Paylaş
Söz döndü dolaştı konkordato ilan eden şirketlere geldi. “İnanamıyorum” diye girdi söze, ardından devam etti:
“Yazın İstanbul’da oğluna Boğaz’da düğün yapan firma sahibi iki ay sonra konkordato ilan etti. Lüks araba ile de gezmeye devam ediyor. Alacaklı firmaların canı yandı.”
Son dönemde iş dünyasından benzer sitemleri sık duymaya başladık. Hemen başta söyleyeyim. Konkordato hakkı bir gereklilik hali, ihtiyaç. Konkordato sürecinden başarıyla çıkan çok sayıda firma var. Ancak suistimallerin de engellenmesi gerekiyor. Çünkü konkordato ilan eden firma, borçlu olduğu firmaları da peşinden sürükleyebiliyor.
Konkordato ‘bir borçlunun ticari durumunun sarsılmış olmasıyla alacaklıların, alacaklarını belli bir plana göre almaları konusunda kendi aralarında vardıkları ve mahkemece onaylanan anlaşmaya’ deniliyor.
Konkordato başvurusu onaylanan şirketler, geçici olarak devletin koruması altına giriyor. Konkordato ilan eden şirketlere, (mahkemenin belirlediği zaman diliminde) alacaklılar haciz işlemi yapamıyor, bankalar kredi borçlarını tahsil edemiyor ve ipotekler satışa çıkarılamıyor.
Kesin mühlet süresi ise bir yıl. Bu süre içinde borçlu, konkordato komiserleri gözetiminde faaliyetlerini yürütmeye devam ediyor. İhtiyaç halinde mahkeme kesin mühlet süresini altı ay daha uzatabiliyor. Bu şekilde konkordato süreci geçici mühlet dahil toplamda en fazla yaklaşık 23 ay sürebiliyor.

YA ALACAKLI SİZ OLSAYDINIZ
Düşünsenize; Konkordato ilan eden bir firmaya uzun yıllardır mal satıyorsunuz. Hatta ana müşteriniz. Firmanın borç bakiyesi 50 milyon TL civarında ama sürekli dönüyor. Bir gün firma konkordato ilan ediyor. 50 milyon TL’nizi bir-iki yıl tahsil edemeyeceksiniz.
Piyasadan bir örnek: Bir yapı firması konkordato ilan ediyor.

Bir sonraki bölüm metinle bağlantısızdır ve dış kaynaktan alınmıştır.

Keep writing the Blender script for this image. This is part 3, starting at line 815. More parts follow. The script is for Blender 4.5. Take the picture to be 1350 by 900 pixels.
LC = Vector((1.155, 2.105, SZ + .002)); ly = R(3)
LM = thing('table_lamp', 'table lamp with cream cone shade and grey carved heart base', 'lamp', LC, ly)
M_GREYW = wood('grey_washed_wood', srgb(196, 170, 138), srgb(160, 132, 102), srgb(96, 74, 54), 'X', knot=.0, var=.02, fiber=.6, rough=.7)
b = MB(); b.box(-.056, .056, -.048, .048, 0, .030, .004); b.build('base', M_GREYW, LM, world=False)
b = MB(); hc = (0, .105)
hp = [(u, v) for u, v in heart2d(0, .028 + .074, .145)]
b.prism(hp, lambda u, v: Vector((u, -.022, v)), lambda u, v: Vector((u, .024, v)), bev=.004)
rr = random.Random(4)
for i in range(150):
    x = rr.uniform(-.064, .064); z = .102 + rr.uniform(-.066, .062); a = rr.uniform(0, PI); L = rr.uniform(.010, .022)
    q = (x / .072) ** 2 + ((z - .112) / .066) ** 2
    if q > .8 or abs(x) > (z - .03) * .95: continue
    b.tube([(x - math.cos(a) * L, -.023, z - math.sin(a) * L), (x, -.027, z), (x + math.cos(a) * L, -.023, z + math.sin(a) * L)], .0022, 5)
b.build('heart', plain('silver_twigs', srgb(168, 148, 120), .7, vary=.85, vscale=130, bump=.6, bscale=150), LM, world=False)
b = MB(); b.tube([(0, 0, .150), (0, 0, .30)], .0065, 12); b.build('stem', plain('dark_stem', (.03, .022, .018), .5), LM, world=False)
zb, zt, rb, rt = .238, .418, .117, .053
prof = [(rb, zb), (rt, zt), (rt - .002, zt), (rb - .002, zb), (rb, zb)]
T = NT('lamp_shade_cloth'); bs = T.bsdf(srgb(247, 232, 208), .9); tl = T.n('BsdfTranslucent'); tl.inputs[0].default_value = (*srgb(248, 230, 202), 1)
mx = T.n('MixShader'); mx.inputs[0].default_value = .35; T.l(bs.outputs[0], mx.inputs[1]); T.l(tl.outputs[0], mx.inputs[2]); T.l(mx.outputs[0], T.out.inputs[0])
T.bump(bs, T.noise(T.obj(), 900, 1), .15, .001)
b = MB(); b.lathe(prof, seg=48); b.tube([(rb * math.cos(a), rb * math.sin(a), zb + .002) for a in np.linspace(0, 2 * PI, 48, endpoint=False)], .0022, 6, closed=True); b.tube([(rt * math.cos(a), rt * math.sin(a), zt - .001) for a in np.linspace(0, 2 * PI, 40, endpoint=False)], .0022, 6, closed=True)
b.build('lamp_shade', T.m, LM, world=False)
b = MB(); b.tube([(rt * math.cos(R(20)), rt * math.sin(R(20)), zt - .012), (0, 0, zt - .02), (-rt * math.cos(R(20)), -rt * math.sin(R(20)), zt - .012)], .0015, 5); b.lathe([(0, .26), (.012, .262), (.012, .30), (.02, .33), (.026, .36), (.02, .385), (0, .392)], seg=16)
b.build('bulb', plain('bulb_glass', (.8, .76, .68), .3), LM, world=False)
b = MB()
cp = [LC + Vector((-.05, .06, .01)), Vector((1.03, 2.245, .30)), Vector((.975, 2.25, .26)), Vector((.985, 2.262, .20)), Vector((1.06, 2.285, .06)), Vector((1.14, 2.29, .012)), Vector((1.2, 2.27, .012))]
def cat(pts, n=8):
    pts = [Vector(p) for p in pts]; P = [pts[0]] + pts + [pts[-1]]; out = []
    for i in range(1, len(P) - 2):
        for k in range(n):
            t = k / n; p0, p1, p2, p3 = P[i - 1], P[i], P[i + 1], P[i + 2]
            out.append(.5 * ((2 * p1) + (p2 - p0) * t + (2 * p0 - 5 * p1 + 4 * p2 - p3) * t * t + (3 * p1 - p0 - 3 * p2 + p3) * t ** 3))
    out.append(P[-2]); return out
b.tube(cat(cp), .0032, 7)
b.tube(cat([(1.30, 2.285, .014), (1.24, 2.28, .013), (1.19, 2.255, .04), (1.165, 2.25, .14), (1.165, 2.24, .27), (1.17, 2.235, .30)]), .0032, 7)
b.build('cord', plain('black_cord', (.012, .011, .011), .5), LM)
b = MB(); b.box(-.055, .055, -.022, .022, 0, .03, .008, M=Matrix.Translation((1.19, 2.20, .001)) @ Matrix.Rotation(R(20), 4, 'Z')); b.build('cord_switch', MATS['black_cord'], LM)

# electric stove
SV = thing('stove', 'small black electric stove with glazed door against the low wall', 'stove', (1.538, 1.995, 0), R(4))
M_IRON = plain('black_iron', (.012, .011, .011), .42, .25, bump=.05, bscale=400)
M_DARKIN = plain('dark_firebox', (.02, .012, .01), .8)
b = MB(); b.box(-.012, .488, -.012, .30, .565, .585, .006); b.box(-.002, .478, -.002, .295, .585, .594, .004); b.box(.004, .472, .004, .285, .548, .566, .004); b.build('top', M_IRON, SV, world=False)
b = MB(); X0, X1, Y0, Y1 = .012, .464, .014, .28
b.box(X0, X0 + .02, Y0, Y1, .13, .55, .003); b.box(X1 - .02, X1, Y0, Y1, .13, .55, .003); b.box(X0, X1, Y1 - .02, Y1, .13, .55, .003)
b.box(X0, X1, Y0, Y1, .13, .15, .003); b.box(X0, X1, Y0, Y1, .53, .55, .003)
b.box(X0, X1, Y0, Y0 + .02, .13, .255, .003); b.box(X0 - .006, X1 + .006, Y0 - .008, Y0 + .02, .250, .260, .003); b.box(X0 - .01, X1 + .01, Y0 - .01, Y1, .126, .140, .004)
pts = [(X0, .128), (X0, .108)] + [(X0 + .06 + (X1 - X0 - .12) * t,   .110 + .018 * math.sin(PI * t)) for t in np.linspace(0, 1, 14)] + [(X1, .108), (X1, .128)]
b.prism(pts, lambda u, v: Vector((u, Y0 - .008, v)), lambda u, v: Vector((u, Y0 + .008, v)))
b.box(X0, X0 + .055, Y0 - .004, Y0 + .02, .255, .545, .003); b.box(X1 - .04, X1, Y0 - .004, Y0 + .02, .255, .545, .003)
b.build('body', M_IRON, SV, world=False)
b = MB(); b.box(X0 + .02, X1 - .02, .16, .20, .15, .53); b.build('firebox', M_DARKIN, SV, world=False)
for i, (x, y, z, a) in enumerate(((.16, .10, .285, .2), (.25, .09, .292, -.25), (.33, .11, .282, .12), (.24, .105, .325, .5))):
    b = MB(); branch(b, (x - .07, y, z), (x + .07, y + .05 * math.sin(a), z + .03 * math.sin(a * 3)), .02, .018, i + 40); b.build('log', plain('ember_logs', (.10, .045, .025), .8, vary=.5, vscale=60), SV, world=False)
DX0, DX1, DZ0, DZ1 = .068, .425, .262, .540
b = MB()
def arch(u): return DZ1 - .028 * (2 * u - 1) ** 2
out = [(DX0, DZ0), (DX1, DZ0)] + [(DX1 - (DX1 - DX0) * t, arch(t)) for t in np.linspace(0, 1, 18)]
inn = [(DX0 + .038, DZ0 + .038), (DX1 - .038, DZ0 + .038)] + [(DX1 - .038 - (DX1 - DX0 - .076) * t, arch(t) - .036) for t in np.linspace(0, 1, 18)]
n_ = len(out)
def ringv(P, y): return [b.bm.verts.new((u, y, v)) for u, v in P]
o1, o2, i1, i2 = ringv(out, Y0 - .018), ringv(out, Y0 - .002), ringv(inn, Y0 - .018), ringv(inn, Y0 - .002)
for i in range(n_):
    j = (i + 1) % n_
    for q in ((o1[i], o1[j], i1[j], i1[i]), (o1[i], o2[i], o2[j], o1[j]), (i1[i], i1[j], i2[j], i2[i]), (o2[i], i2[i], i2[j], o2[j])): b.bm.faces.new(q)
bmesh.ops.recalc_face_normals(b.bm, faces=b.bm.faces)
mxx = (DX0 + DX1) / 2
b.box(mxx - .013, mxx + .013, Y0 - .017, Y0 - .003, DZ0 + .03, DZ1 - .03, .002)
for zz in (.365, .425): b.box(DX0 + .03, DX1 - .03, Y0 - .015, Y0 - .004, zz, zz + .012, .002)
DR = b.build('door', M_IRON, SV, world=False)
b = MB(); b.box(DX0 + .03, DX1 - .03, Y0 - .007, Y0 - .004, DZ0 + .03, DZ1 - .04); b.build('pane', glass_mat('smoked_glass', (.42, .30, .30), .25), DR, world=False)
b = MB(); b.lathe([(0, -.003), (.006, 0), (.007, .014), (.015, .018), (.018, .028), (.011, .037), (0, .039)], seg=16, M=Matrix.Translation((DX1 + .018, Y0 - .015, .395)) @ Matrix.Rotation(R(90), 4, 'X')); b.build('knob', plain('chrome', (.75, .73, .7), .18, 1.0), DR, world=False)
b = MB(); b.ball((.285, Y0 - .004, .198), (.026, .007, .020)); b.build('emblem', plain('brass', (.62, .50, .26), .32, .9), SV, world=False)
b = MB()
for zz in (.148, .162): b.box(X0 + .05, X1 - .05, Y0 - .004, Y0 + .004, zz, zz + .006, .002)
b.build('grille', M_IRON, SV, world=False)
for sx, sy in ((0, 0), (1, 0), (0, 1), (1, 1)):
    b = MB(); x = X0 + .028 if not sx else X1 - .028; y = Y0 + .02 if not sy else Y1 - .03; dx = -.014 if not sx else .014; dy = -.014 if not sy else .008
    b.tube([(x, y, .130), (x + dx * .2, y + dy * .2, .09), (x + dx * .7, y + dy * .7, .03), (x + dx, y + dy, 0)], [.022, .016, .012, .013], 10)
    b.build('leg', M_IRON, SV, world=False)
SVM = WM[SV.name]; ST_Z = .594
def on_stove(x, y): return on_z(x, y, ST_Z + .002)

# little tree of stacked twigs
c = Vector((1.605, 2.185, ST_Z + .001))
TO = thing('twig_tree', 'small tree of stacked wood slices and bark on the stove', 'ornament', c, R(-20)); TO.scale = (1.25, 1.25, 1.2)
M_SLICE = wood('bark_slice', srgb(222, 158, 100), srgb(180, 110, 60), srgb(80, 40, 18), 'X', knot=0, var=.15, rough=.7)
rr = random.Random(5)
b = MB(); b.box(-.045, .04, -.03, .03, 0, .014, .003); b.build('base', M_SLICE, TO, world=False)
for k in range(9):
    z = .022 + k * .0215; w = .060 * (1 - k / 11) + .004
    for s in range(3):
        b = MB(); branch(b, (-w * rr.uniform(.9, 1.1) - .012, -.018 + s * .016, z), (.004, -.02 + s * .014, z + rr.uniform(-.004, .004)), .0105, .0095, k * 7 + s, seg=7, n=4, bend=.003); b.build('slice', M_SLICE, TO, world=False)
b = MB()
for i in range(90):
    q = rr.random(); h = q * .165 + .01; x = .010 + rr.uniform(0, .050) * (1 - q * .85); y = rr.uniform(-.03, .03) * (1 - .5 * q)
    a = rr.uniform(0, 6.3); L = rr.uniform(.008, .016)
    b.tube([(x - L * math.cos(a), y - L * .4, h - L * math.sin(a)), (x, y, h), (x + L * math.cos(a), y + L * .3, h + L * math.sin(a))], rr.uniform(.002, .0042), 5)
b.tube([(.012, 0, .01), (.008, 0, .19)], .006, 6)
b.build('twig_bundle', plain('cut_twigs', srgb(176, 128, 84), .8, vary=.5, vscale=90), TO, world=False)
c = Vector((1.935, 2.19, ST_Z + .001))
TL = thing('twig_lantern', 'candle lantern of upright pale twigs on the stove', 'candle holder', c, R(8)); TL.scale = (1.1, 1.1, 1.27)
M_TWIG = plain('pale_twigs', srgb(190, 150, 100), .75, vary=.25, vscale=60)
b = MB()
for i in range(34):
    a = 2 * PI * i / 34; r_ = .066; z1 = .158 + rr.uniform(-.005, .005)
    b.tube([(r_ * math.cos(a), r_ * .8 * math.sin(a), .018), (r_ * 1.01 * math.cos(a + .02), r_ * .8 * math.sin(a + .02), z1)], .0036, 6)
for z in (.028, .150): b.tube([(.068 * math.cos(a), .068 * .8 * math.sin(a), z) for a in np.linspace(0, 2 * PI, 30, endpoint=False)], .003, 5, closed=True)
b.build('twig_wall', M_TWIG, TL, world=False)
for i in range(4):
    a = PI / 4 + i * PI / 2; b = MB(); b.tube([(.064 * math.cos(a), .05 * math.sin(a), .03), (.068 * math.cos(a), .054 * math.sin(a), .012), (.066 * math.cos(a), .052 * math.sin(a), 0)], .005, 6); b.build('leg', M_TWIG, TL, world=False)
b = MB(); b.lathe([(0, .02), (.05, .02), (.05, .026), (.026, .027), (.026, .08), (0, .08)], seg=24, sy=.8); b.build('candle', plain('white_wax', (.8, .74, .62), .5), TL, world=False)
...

Bir hazır beton şirketinin yüzlerce milyon lirası alacak olarak bu firmada kalıyor. O da konkordato ilan ediyor. Beton şirketinden alacaklı olan müşteriler de bataklığa sürükleniyor.
Peki, ya bir şekilde parasını şirket dışına çıkaran, sonra konkordato zırhı kuşanıp sefa sürmeye devam eden uyanıklara ne demeliyiz.
Alacaklılarını aylarca kuruş ödemeden batağa mahkum eden bu uyanıkların ellerindeki parayı faiz ve diğer enstrümanlarda katladığı da çok konuşuluyor. Özetle, konkordato ilan eden şirket sayısındaki artış hızlanırken, iş dünyası konkordato suiistimallerinin önlenmesi ve alacakların korunması başta olmak üzere bir dizi önlemin hayata geçirilmesini istiyor.
‘VADEYE BAĞLANSIN’
Reel sektöre mikrofon uzattım. Söylediklerini ve önerilerini şöyle özetleyebilirim:
“Konkordato kesinlikle ihtiyaç. Başarılı örnekler çok ama suistimal de ediliyor. Alacaklı firmalar korunaksız. Bu durum çok sayıda firmayı zor durumda bırakıyor. Devam etmeli ama yeniden ele alınması herkes için çok daha iyi olur. Önerimiz; konkordatoda borç ötelemesinin finans ve kamu borçları için geçerli olması, ticari borçların ise vadeye bağlanması. Bu, konkordatonun çok geniş çaplı olmasını da uyanıklığı da engelleyecektir.”